Questione di soldi

Entrato in Accademia, nel mese di ottobre del 1968, fui chiamato dall’Economo per delle comunicazioni. Fu grande la mia sorpresa, quando Monsignor Stefanelli mi disse che avrei dovuto pagare una retta di 30.000 lire mensili ed in più le spese per la cura della biancheria. Gli dissi che ero sorpreso, perché, dal momento che ero stato chiamato, e non ero venuto di mia volontà, pensavo che non ci fossero spese a mio carico. Non avrei comunque avuto modo di pagare, dato che non avevo entrate di nessun genere, a parte le intenzioni di Messa che però, stando a Roma, avevo in piccolissimo numero.

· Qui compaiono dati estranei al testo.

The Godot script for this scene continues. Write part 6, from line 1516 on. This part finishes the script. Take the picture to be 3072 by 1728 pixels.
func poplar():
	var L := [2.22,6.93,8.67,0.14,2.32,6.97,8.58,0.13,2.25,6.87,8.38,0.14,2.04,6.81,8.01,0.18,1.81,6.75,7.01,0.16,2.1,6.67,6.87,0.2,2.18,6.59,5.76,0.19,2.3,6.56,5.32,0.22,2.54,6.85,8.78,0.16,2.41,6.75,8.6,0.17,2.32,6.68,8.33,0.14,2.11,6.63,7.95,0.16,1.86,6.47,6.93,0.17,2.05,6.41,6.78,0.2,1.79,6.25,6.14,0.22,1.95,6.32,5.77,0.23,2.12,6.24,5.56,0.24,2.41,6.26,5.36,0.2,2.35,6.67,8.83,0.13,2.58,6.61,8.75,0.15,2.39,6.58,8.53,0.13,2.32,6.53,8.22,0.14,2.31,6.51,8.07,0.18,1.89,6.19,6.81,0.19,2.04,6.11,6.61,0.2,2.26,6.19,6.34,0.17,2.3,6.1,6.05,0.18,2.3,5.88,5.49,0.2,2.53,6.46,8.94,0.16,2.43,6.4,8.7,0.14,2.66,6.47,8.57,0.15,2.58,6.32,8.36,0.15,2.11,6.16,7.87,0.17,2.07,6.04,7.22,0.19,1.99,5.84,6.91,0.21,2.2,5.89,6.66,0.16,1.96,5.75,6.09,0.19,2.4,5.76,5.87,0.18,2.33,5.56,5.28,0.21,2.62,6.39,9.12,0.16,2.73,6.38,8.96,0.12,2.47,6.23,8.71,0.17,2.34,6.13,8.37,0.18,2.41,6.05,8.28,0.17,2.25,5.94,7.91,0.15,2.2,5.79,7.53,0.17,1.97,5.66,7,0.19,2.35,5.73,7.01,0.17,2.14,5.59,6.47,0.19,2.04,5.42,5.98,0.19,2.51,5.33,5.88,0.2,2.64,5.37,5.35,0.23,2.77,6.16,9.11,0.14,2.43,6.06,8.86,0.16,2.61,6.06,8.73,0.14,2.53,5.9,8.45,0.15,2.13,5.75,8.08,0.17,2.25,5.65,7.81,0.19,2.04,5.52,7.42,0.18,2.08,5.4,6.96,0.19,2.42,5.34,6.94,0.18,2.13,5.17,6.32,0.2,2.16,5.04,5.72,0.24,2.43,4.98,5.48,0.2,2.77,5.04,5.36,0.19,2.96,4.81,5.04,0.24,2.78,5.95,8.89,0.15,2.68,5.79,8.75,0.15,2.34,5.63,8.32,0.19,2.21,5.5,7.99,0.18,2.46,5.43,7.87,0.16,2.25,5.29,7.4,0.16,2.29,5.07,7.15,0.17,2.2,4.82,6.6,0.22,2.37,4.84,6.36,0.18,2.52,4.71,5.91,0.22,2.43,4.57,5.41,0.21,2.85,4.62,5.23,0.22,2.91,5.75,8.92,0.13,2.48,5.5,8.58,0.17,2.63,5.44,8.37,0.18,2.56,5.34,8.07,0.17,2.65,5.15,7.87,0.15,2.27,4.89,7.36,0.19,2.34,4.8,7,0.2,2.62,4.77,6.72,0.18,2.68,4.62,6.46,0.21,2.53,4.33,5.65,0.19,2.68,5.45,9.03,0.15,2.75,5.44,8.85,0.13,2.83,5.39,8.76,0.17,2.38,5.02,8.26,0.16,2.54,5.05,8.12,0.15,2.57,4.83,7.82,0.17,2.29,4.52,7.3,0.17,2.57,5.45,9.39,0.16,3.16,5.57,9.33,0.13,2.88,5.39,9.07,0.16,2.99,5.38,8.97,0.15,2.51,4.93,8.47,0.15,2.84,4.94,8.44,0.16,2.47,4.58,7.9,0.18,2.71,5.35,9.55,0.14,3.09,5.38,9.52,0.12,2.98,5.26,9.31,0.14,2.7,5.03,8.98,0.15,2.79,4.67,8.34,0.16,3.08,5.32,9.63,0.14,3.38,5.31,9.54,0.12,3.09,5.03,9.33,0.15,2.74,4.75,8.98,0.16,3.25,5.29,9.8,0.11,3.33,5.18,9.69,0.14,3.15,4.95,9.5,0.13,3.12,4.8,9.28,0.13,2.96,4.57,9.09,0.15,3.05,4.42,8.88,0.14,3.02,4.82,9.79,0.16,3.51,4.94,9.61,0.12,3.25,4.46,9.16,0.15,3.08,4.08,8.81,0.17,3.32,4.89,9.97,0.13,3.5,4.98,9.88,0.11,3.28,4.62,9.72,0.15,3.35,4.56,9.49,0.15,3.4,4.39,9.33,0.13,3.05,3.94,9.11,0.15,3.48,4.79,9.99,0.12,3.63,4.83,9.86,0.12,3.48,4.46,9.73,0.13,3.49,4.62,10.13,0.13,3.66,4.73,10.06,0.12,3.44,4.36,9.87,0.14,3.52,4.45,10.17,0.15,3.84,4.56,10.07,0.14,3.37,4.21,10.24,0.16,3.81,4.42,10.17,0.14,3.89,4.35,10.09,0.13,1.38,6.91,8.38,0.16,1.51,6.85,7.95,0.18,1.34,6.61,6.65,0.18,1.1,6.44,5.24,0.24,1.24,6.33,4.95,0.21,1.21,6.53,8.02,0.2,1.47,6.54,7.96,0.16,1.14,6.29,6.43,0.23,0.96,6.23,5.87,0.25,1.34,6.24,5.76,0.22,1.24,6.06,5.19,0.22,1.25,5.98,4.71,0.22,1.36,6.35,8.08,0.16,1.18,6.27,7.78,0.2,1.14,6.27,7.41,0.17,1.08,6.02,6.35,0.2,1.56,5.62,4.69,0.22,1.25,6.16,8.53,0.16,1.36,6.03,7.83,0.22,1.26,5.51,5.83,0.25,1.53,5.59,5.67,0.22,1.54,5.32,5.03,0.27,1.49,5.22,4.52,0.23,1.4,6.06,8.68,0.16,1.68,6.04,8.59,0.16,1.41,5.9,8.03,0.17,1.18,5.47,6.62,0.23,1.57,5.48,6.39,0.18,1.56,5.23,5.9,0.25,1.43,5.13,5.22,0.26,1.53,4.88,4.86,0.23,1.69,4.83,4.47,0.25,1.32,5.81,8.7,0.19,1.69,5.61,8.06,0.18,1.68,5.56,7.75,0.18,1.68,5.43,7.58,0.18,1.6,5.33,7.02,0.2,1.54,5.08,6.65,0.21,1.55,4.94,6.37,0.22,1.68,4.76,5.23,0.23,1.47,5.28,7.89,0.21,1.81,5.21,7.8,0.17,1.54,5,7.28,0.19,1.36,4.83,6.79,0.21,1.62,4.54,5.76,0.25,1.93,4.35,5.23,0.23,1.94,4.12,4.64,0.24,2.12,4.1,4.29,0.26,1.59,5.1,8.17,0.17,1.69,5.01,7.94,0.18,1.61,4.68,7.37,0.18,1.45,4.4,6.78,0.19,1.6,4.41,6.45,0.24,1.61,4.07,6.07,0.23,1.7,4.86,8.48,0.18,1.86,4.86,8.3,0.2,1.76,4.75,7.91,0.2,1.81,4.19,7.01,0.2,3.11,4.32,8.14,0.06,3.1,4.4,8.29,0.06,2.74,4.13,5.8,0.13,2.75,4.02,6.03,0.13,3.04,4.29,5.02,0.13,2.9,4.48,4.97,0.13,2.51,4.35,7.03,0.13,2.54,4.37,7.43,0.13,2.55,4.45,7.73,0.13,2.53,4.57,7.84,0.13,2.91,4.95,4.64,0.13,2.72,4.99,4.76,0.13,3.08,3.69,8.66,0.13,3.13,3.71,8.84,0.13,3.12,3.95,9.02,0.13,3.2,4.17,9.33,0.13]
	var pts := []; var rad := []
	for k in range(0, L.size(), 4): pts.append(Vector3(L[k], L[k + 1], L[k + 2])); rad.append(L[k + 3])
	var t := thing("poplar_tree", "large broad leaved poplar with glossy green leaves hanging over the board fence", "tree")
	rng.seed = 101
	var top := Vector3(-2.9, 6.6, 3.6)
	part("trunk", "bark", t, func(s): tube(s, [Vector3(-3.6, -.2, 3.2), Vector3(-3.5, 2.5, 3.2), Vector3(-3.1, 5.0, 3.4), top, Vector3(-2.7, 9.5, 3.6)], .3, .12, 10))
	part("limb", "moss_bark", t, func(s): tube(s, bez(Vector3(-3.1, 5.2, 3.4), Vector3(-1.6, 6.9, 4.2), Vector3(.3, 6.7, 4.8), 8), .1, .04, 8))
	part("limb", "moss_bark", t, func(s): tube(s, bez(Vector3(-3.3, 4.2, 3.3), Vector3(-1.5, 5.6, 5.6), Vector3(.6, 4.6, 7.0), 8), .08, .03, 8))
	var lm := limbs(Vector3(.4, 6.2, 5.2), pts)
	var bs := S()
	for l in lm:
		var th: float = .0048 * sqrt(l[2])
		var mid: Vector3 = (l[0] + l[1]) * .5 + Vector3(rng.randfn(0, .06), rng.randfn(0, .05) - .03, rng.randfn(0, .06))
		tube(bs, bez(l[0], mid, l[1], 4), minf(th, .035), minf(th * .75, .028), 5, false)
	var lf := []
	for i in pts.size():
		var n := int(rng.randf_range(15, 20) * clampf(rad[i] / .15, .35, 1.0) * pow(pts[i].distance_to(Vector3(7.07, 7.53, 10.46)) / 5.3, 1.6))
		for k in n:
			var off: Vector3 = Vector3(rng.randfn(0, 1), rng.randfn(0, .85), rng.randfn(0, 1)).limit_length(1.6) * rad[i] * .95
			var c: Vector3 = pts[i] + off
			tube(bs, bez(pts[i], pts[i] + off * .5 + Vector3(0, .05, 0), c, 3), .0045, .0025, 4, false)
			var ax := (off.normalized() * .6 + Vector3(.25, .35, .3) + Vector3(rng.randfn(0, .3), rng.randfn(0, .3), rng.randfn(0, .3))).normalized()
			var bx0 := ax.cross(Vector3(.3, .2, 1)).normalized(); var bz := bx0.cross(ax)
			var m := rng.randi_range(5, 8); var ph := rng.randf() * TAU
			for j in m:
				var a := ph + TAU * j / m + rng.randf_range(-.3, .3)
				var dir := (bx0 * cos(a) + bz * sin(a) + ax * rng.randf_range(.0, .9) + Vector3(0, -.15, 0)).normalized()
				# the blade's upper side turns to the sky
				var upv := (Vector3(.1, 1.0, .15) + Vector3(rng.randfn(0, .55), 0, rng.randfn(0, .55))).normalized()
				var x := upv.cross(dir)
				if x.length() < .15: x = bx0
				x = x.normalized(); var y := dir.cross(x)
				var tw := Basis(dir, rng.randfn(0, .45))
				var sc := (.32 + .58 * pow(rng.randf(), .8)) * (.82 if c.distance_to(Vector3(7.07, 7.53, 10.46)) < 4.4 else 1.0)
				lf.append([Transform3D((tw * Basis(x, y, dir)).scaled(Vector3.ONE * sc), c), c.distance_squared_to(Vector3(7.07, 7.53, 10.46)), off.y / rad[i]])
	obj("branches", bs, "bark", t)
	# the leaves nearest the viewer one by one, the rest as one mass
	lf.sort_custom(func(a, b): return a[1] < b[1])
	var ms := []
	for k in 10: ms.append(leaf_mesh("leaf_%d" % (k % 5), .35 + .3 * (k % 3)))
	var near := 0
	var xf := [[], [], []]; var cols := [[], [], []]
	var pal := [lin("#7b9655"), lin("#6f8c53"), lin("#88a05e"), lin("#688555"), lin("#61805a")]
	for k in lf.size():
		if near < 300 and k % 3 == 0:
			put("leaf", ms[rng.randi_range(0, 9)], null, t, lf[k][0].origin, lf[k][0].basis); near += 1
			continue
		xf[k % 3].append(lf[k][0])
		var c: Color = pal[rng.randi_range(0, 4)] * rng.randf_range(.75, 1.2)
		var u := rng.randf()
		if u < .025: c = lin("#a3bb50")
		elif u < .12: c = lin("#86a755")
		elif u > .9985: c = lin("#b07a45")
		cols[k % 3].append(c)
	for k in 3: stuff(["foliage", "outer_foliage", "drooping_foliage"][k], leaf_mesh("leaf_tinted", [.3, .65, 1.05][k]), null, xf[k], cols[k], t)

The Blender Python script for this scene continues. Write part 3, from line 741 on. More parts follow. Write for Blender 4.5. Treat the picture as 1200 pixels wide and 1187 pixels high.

L’Economo, che era chiamato con il soprannome di Calvino, a causa della testa pelata, mi chiese se non sarebbe stato il mio vescovo a sostenere le spese del mio mantenimento. Replicai che erano stati loro ad avere contatti con il mio vescovo, e quindi avrebbero dovuto chiarire questo punto. Non sarei stato certamente io a sollevare il tema, anche perché Mons. Micci aveva accettato malvolentieri di mandarmi in Accademia. Mi chiese allora se non potevano essere i miei genitori ad aiutarmi. Al che risposi che ero ormai prete da due anni e i miei genitori non avevano più nulla a che fare con le mie finanze. Non gli dissi neppure che mio padre era contrario alla mia andata a Roma – “per fare carriera”, come diceva lui – e non avrebbe neppure voluto sentire una richiesta del genere.

L’amministrazione dell’Accademia poteva concedere, mensilmente, venti intenzioni di Messa, allora a 1000 lire ciascuna, così che avrei dovuto pagare solo 10.000 lire. Era già qualcosa, ma restava il problema di capire dove, in assenza di altre entrate, avrei potuto prendere quella somma.

Per tre anni interi, dovetti andare avanti con il costante problema di trovare i soldi per sopravvivere e per pagare le tasse universitarie. Mi resi disponibile per le benedizioni pasquali in alcune parrocchie e per predicare qualche ritiro, lavai i panni in camera, mi nascosi dagli sguardi del segretario generale dell’Università che mi cercava per le tasse non pagate. Quando terminai il corso e partii per la prima missione, in Camerun, avevo un sostanzioso debito, che potei saldare durante il primo anno di lavoro. E difatti, terminai quel primo anno senza neppure un soldo nel mio conto.

Un piccolo episodio di quegli anni: un collega, che evidentemente aveva il mio stesso problema, venne da me e mi chiese se avevo 50 lire per comprare il biglietto dell’autobus per andare all’università. Gli diedi 100 lire, “così puoi anche tornare indietro!”